Пусть костяная тень с зашитым ртом

сквозит по-над копнами конских грив,

меж всадников и пеших слуг,

бараками чумных госпиталей,

бунташной хваткой горло их держа, —

растущих метастазов мятежа

ползет по карте сыромятный гул, —

противостань ей, время низложив,

и ощути, как гомон городов

вливается в твой тонкостенный слух,

лицом к лицу свой жребий встреть скорей:

прими тот бой, к которому готов, —

навстречу гимнам орудийных дул —

восстань, старик,

                      ты жив.

 

Приведенное стихотворение («Миллениум») непосредственно наследует «Щиту Ахилла» Одена, «Византии» Йейтса и «Вознице в Дельфах» Джеймса Меррилла. Вообще, смысл «Тысячелетника» именно как целостного проекта — попытка дать некую картину европейской истории, уловить ее тысячелетнюю пульсацию: от античности до наших дней.

Поэт обращается к катастрофическому опыту последнего столетия: от Первой мировой («Горчичная осень 1917-го», «Серебряный век») и революции («Монолог Петрограда») через Аушвиц («Разговор», «Реквием»), Хиросиму («Солнце») и ГУЛАГ («Дано мне тело…», «Земля»), через Вторую мировую («Солдаты», «Восточный фронт») и память о блокаде («Братья») к трагедии Новейшего времени («11 сентября», «Москва третий мир»). На протяжении всей книги происходит переосмысление опыта осевых фигур европейской поэзии: Гомера, Эсхила и Еврипида («Илион»), Данте («Обратное странствие»), Гёльдерлина («Пир богов»), Рильке («Дерево», «Дитя»), Мандельштама («Слово», «Медлительно, сквозь явь и через сон…»), чинарей («Человек выходит из дома»), Целана («Из наготы», «В этих комнатах»), Айги («Теофания»).  А, скажем, «Андрогин» и «Кода» замешаны на густой графической метафизике столь любимого мной Дилана Томаса.

Поэт Андрей Бауман — плоть от плоти европейской культуры: Петербург — единственный наш европейский город.
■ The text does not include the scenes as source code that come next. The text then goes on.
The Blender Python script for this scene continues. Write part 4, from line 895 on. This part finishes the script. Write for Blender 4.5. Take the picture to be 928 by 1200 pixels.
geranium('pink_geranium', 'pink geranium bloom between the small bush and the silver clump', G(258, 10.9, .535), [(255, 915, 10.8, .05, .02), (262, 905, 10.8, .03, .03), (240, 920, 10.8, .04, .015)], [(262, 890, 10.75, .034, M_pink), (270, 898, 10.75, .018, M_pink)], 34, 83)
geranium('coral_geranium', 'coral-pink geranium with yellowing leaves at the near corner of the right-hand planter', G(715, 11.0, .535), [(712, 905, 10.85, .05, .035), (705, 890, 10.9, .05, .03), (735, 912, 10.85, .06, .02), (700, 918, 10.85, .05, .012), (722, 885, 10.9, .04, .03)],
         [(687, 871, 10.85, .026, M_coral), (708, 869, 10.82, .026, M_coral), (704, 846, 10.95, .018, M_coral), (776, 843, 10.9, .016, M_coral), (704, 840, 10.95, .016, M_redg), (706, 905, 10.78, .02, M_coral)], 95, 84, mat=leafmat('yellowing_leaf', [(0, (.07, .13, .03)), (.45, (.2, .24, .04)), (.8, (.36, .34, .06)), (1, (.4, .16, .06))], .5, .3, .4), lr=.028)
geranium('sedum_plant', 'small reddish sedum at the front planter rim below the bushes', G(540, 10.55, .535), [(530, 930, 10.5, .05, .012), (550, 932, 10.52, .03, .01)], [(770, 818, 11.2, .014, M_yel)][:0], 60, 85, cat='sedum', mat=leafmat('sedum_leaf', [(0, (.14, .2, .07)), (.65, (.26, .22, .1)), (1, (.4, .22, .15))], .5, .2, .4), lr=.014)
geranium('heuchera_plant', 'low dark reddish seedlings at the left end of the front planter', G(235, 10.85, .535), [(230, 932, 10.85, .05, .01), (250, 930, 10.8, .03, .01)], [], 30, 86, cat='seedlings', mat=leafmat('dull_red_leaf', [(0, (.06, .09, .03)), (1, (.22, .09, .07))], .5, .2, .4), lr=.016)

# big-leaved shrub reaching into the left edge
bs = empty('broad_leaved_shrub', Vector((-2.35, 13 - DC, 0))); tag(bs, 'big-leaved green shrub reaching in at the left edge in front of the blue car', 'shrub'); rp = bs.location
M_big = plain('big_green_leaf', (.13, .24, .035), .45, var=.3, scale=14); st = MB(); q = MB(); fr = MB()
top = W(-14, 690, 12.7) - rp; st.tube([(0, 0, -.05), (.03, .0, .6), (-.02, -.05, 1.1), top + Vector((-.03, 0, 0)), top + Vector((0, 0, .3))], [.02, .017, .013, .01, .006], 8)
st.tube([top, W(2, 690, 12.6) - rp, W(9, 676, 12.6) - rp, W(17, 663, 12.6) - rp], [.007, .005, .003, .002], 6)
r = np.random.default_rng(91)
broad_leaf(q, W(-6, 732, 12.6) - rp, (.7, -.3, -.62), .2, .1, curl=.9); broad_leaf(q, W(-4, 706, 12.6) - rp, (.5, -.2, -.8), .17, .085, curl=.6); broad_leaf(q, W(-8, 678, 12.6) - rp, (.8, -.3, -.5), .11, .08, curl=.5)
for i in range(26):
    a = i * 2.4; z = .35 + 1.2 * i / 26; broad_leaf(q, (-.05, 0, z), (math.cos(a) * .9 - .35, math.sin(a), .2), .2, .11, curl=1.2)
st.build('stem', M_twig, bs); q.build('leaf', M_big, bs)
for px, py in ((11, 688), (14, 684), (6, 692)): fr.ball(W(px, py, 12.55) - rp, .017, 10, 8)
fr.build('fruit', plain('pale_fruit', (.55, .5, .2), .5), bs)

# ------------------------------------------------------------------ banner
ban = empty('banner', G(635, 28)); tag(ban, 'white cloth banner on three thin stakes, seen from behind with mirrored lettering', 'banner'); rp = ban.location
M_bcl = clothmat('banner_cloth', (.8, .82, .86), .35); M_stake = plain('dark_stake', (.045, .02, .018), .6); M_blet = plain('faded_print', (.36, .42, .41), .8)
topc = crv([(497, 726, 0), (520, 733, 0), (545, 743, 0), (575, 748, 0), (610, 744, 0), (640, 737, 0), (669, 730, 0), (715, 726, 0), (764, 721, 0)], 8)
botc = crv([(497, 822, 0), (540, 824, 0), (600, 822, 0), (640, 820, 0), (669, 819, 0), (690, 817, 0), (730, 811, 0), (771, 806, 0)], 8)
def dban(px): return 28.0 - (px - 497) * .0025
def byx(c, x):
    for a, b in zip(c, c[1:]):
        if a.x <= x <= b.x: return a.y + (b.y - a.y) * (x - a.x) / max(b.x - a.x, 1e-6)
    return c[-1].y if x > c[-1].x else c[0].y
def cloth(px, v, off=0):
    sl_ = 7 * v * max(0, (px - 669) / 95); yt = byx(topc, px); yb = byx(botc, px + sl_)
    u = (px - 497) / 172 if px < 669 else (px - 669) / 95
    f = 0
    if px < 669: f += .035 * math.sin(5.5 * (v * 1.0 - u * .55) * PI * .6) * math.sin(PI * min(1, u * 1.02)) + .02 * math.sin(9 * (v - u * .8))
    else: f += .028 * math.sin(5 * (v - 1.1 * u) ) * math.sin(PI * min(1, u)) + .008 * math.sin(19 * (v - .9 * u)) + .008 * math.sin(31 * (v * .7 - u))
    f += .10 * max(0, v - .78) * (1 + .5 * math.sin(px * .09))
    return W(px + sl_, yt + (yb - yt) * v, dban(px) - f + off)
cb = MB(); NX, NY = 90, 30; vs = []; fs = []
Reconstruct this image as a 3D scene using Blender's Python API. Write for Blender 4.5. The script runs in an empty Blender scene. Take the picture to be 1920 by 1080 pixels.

Там «сегментирования и разметки литературного пространства»на московский лад — не любят.

 

Сквозь изнанку домов, на подветренной зыби стекла

Шаг за шагом сгущается сумрак — слепой, черно-синий.

Солнце бьется всё реже, не чувствуя, чтобы текла

Регулярная кровь по артериям стынущих линий.

                                               («Осень Петербурга»)

 

Однако главным открытием для меня оказалось возрождение языка богословских и литургических текстов как одного из оснований для современной поэтической практики. Это серьезная новация, смелое начинание. Неоплатонический словарь, переосмысленный Дионисием Ареопагитом, каппадокийцами (Василий Великий, Григорий Богослов, Григорий Нисский) и Максимом Исповедником, становится тканью новой стихотворной речи («Литургия», «Воскресение», «Песнь песней»). Автор «Тысячелетника» обращается к опыту сирийских гимнографов IV — VI веков (Ефрем Сирин и Иаков Серугский) и византийских поэтов-теологов (Григорий Богослов, Симеон Новый Богослов, Феодор Студит), французского мистического богословия (Бернард Клервоский и сен-викторская школа) и рейнских мистиков (Экхарт, Сузо, Таулер). В книге описываются крестный путь Христа («Благовещение», «Рождество», «Via Dolorosa», «Pieta», «Крест») и Его непосредственное присутствие в современном мире после Катастрофы («Диакония», «Рассказы последнего времени»). Философия ХХ столетия, выраженная в таких книгах, как «Око и дух» Мерло-Понти, «Гуманизм другого человека» Левинаса, «Гераклит» и «Парменид» Хайдеггера, «Логико-философский трактат» Витгенштейна, «Я и Ты» Бубера, становится почвой для поэтического опыта.